Oh, it’s easy enough. There are lots of apps which connect to on-line bookstores which would be happy to supply me with books for a price. The price, the price…. is too high.

This is my reader (whether it’s on a pod, a tablet, a desktop, wherever). I’m supplying the place to store the content. There is no paper, no shelf, no bricks-and-mortar store. Distribution costs have to be minimal compared to the cost of printing the book on dead trees, burning up fossils to drag the book to a physical store, and paying clerks to handle the physical stock. So why do most ebooks cost almost the same as the hardcover version of the text, and in any case more than the paperback edition*? As long as that is true, where is my incentive to buy the ebook version?
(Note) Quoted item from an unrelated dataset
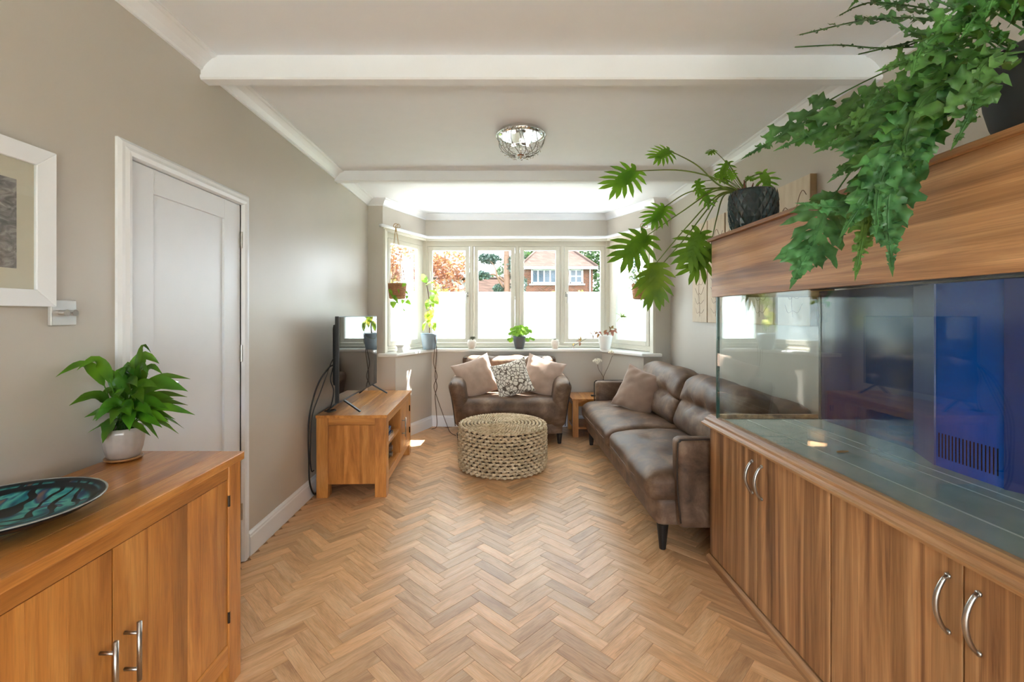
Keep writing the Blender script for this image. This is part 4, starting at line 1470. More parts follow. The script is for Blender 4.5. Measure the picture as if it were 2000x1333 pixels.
for k, y0 in enumerate((2.64, 3.00, 3.335, 3.655, 3.968)):
    y1 = y0 + (.31 if k < 1 else .30)
    a = thing('wall_panel', lab[k], 'wall art', (RX, (y0 + y1) / 2, 1.307), 'tall limed panels along the right wall')
    M().box(RX - .040, y0, 1.307, RX - .001, y1, 2.195).build('board', pside, a, bevel=.002)
    M().box(RX - .0425, y0 + .001, 1.308, RX - .040, y1 - .001, 2.194).build('face', pfm, a, bevel=.001)
    xf_ = RX - .043
    rg = random.Random(20 + k)
    yc = (y0 + y1) / 2
    ln = M()
    ln.tube(crom([(xf_, yc + .012 * math.sin(q * 1.3 + k), 1.36 + q * .075) for q in range(7)], 5), .0014, 4)
    for q in range(5):
        zb = 1.40 + q * .085
        for sgn in (-1, 1):
            ln.tube(crom([(xf_, yc, zb), (xf_, yc + sgn * rg.uniform(.03, .05), zb - .012), (xf_, yc + sgn * rg.uniform(.07, .10), zb + rg.uniform(.015, .05))], 5), .0013, 4)
    ln.tube(crom([(xf_, y0 + .03 + .03 * q, 2.08 + .05 * math.sin(q * 1.15 + k * 1.2) - .012 * q) for q in range(9)], 5), .0022, 4)
    ln.tube(crom([(xf_, y1 - .03, 1.86), (xf_, y1 - .035, 1.92), (xf_, y1 - .03, 1.98), (xf_, y1 - .05, 2.03), (xf_, y1 - .08, 2.05)], 5), .0018, 4)
    ln.build('line_drawing', pline, a, smooth=True)
    em = M()
    for q in range(3):
        r_ = .045 - .013 * q
        em.tube([(xf_, yc + .01 + r_ * math.cos(t), 1.895 + r_ * .8 * math.sin(t)) for t in [math.pi * j / 6 for j in range(7)]], .0035, 5)
    em.build('dark_inlay', pdark, a)

# ---------------------------------------------------------------- ceiling light
lc = V((.130, 3.12, CEIL))
clt = thing('ceiling_light', 'round chrome ceiling light with a bowl of wire twigs and crystal drops', 'ceiling light', lc)
M().lathe([(0, -.030), (.135, -.030), (.150, -.024), (.156, -.012), (.156, 0), (0, 0)], lc, 48).build('ceiling_plate', MT['chrome'], clt, smooth=False)
RR, dep = .166, .165
def bowl_pt(a, t):           # t 0 at the rim, 1 at the bottom
    r_ = RR * math.cos(t * math.pi / 2) ** .8
    return lc + V((r_ * math.cos(a), r_ * math.sin(a), -.022 - dep * math.sin(t * math.pi / 2) * .86))
M().ring([bowl_pt(2 * math.pi * k / 48, 0) for k in range(48)], .0035, 6).build('rim', MT['chrome'], clt, smooth=True)
crystal = N('crystal')
cp_ = crystal.pbr((.97, .97, 1, 1), .02, 0, .8)
cp_.inputs['Transmission Weight'].default_value = .75
cp_.inputs['IOR'].default_value = 1.5
rg = random.Random(4)
dm_ = plain('grey_twig_wire', S(120, 118, 112), .25, 1.0, noise_amt=.05)
for k in range(14):
    a0_ = 2 * math.pi * k / 14
    pts = [bowl_pt(a0_ + .25 * math.sin(t * 3 + k), t) for t in [j / 10 for j in range(10)]]
    rib = M().tube(pts, .0022, 6).build('twig', dm_, clt, smooth=True)
    lm = M()
    for j in (1, 2, 4, 5, 7, 8):
        p_ = pts[j]
        sd = V((-math.sin(a0_), math.cos(a0_), 0)) * (1 if j % 2 else -1)
        e = p_ + sd * .026 * (1 - j * .05) + V((0, 0, .012 if j < 4 else -.006))
        lm.tube([p_, e], .0012, 4)
        d1 = (e - p_).normalized(); d2 = (p_ - lc - V((0, 0, -.02))).normalized(); d3 = d1.cross(d2)
        tip = e + d1 * .020
        q1 = e + d1 * .009
        lm.add([e, q1 + d3 * .007, q1 + d2 * .004, q1 - d3 * .007, q1 - d2 * .004, tip], [(0, 1, 2), (0, 2, 3), (0, 3, 4), (0, 4, 1), (5, 2, 1), (5, 3, 2), (5, 4, 3), (5, 1, 4)])
    lm.build('crystal_leaves', crystal.m, rib)
cr = M().tube([lc, lc + V((0, 0, -.165))], .005, 10)
cr.lathe([(0, -.018), (.006, -.016), (.010, -.008), (.018, 0), (.018, .003), (0, .004)], lc + V((0, 0, -.165)), 20)
cr.build('centre_rod', MT['chrome'], clt, smooth=True)
M().lathe([(0, 0), (.022, .001), (.024, .004), (0, .006)], lc + V((0, 0, -.160)), 20).build('copper_cap', plain('copper', S(176, 112, 74), .25, 1.0, noise_amt=.05), clt, smooth=True)
bulbm = N('lit_bulb')
be = bulbm.n('Emission', Color=(1, .95, .86, 1), Strength=0.35)
bulbm.l(be.outputs[0], bulbm.out.inputs[0])
for k in range(3):
    a = 2 * math.pi * k / 3 + .5
    d = V((math.cos(a), math.sin(a), 0))
    q = lc + V((0, 0, -.075))
    s_ = M().tube([q, q + d * .035], .010, 12).build('bulb_holder', MT['chrome'], clt)
    M().tube([q + d * (.035 + t) for t in (0, .004, .012, .024, .034, .040)], [.006, .009, .012, .012, .008, .002], 12).build('bulb', bulbm.m, s_, smooth=True)
# ================================================================ outside the bay
bounce_paving = plain('pale_paving', S(200, 197, 190), .9, noise_amt=.1, scale=2)  # unseen paving, added pale to bounce light into the room
struct(M().box(-5, -7.5, -.30, 5, REAR - .25, -.24).build('trim_15', bounce_paving), 'unseen pale paving added behind the house to bounce daylight in')
struct(M().box(-7, 6.2, -.30, 8, 9.2, -.24).build('trim_14', bounce_paving), 'unseen pale paving added before the bay to bounce sunlight in')
drive = plain('dark_lawn', S(70, 80, 52), .95, noise_amt=.3, scale=1)
struct(M().box(-60, 6.2, -.35, 60, 90, -.25).box(-60, -60, -.35, 60, REAR - .3, -.25).build('ground', drive), 'dark lawn outside')
def brick_mat(name, bx_=.22, bz_=.075, c1=S(128, 74, 52), c2=S(92, 56, 42), mort=S(150, 130, 112), ax=0):
    n = N(name)
    p = n.pbr(None, 1.0, 0, 0)
    tc = n.n('TexCoord')
    sp = n.n('SeparateXYZ')
    n.l(tc.outputs['Object'], sp.inputs[0])
    ad = n.n('Math', operation='ADD')
    n.l(sp.outputs[0], ad.inputs[0]); n.l(sp.outputs[1], ad.inputs[1])
    cb = n.n('CombineXYZ')
    n.l(ad.outputs[0], cb.inputs[0]); n.l(sp.outputs[2], cb.inputs[1])
    b = n.n('TexBrick', Color1=c1, Color2=c2, Mortar=mort, Scale=1.0)
    b.inputs['Brick Width'].default_value = bx_
    b.inputs['Row Height'].default_value = bz_
    b.inputs['Mortar Size'].default_value = .008
    n.l(cb.outputs[0], b.inputs['Vector'])
    n.l(b.outputs['Color'], p.inputs['Base Color'])
    n.bump(b.outputs['Fac'], p, .3, .01)
    return n.m
bk = brick_mat('brick', c1=S(98, 58, 44), c2=S(66, 42, 34), mort=S(104, 92, 82))
tile = brick_mat('roof_tile', .26, .16, S(72, 59, 54), S(59, 49, 45), S(45, 38, 36))
tile2 = brick_mat('garage_tile', .26, .16, S(58, 46, 41), S(46, 38, 34), S(36, 30, 28))
wfr = plain('white_upvc', S(160, 162, 166), .4, noise_amt=.02)
wgl = plain('far_window_glass', S(60, 70, 80), .08, spec=.3, noise_amt=.1, scale=1.5)
HY = 34.0
def hx(px, Y=HY): return (px - 980) * Y / F
def hz(py, Y=HY): return CAMZ - (py - 615) * Y / F
ho = thing('house', 'brick house with a hipped tile roof beyond the front windows', 'house', (4.2, HY + 3.5, -.25))
wx0, wx1 = hx(1021), hx(1158)
ez = hz(523)
M().box(wx0, HY, -.25, wx1, HY + 7, ez).build('brick_wall', bk, ho)
def roof(m, x0, x1, y0, y1, z, zr, inset, th=.12):
    rx0, rx1, ym_ = x0 + inset, x1 - inset, (y0 + y1) / 2
    v_ = [(x0, y0, z), (x1, y0, z), (x1, y1, z), (x0, y1, z), (rx0, ym_, zr), (rx1, ym_, zr)]
    lo = [(a, b, c - th) for a, b, c in v_[:4]]
    return m.add(v_ + lo, [(0, 1, 5, 4), (1, 2, 5), (2, 3, 4, 5), (3, 0, 4), (6, 7, 1, 0), (7, 8, 2, 1), (8, 9, 3, 2), (9, 6, 0, 3), (9, 8, 7, 6)])
roof(M(), hx(1015), hx(1165), HY - .4, HY + 7.4, ez + .05, ez + 2.55, 2.3).build('roof', tile, ho)
rt = M()
a_, b_ = V((hx(1015) + 2.3, HY + 3.5, ez + 2.57)), V((hx(1165) - 2.3, HY + 3.5, ez + 2.57))
rt.tube([a_, b_], .1, 8)
for c_, e_ in (((hx(1015), HY - .4), a_), ((hx(1165), HY - .4), b_)):
    rt.tube([V((c_[0], c_[1], ez + .07)), e_], .09, 8)
rt.build('ridge_tiles', plain('ridge_tile', S(80, 66, 60), 1.0, spec=0, noise_amt=.1), ho, smooth=True)
gt = M().box(hx(1014), HY - .5, ez - .16, hx(1166), HY - .38, ez + .04)
gt.build('gutter', wfr, ho)
M().tube([(hx(1152), HY - .08, -.2), (hx(1152), HY - .08, ez - .1), (hx(1156), HY - .44, ez - .05)], .05, 8).build('downpipe', wfr, ho)
def far_win(p0, p1, q0, q1, cols, rows=1):
    x0, x1, z1, z0 = hx(p0), hx(p1), hz(q0), hz(q1)
    m = M()
    t = .07
    m.box(x0 - t, HY - .06, z0 - t, x0 + t, HY + .02, z1 + t).box(x1 - t, HY - .06, z0 - t, x1 + t, HY + .02, z1 + t)
    m.box(x0, HY - .06, z0 - t, x1, HY + .02, z0 + t).box(x0, HY - .06, z1 - t, x1, HY + .02, z1 + t)
    for k in range(1, cols):
        xc = x0 + (x1 - x0) * k / cols
        m.box(xc - .05, HY - .05, z0, xc + .05, HY + .02, z1)
    for k in range(1, rows):
        zc = z0 + (z1 - z0) * k / rows
        m.box(x0, HY - .045, zc - .04, x1, HY + .02, zc + .04)
    m.box(x0 - .2, HY - .14, z0 - t - .1, x1 + .2, HY + .02, z0 - t)
    w = m.build('window', wfr, ho)
    for k in range(cols):
        xa = x0 + (x1 - x0) * k / cols
        M().box(xa + .04, HY - .02, z0 + .04, xa + (x1 - x0) / cols - .04, HY - .005, z1 - .04).build('pane', wgl, w)
far_win(1039, 1098, 527, 553, 5)
far_win(1113, 1137, 527, 553, 2, 2)
far_win(1039, 1098, 600, 630, 5)
# low garage to the left of it
GYD = 24.0
gr = thing('garage', 'low building with a brown tiled roof seen in the second front window', 'garage', (-.5, GYD + 2, -.25))
g0, g1 = hx(905, GYD), hx(1012, GYD)
M().box(g0 + .2, GYD, -.25, g1 - .2, GYD + 4, hz(572, GYD)).build('brick_wall', bk, gr)
zt, zb_ = hz(545, GYD + 2), hz(574, GYD)
M().add([(g0, GYD - .2, zb_), (g1, GYD - .2, zb_), (g1, GYD + 2, zt), (g0, GYD + 2, zt), (g0, GYD + 4.2, zb_), (g1, GYD + 4.2, zb_)], [(0, 1, 2, 3), (3, 2, 5, 4), (0, 3, 4), (1, 5, 2)]).build('roof', tile2, gr)
M().tube([(g0, GYD + 2, zt + .02), (g1, GYD + 2, zt + .02)], .08, 8).build('ridge_tiles', plain('garage_ridge', S(56, 46, 42), 1.0, spec=0, noise_amt=.1), gr)
M().beam((g1 - .06, GYD - .2, zb_ + .02), (g1 - .06, GYD + 2, zt + .03), .12, .12).build('barge_board', plain('barge_board_brown', S(96, 72, 60), .7, noise_amt=.1), gr)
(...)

I buy paperbacks and treat them well. It’s the only way to feed my habit – I can read the book, and come back to it a few years later. Offer me an ebook for less than the paperback price, in a format which I can read on a device I choose and can transfer to other devices — because in a couple of years I might have moved on to a different device — and I’ll buy that instead. Otherwise? Forget it.

*case in point – Blood Bound, by Patricia Briggs, published in paperback in 2007 [so, not a new bestseller] is $7.99 on Amazon.com, or $8.39 for the Kindle e-book. As it happens, I have it as a paperback, but if I’d missed it, I would have been quite happy to pay, say, $1.49, directly to Ms Briggs for an epub version. I would have been even happier to have bought it that way at that price in the first place, but that’s another matter.

But let’s tip the hat to Jim Baen and his policy of keeping ebook prices low, and sending the majority of the payment to the author (per Eric Flint, in The Best of Baen’s Universe #1. Jim Baen is gone now, but was a great role-model for other publisher’s – and I hope they will ultimately follow his example (and that of his successors).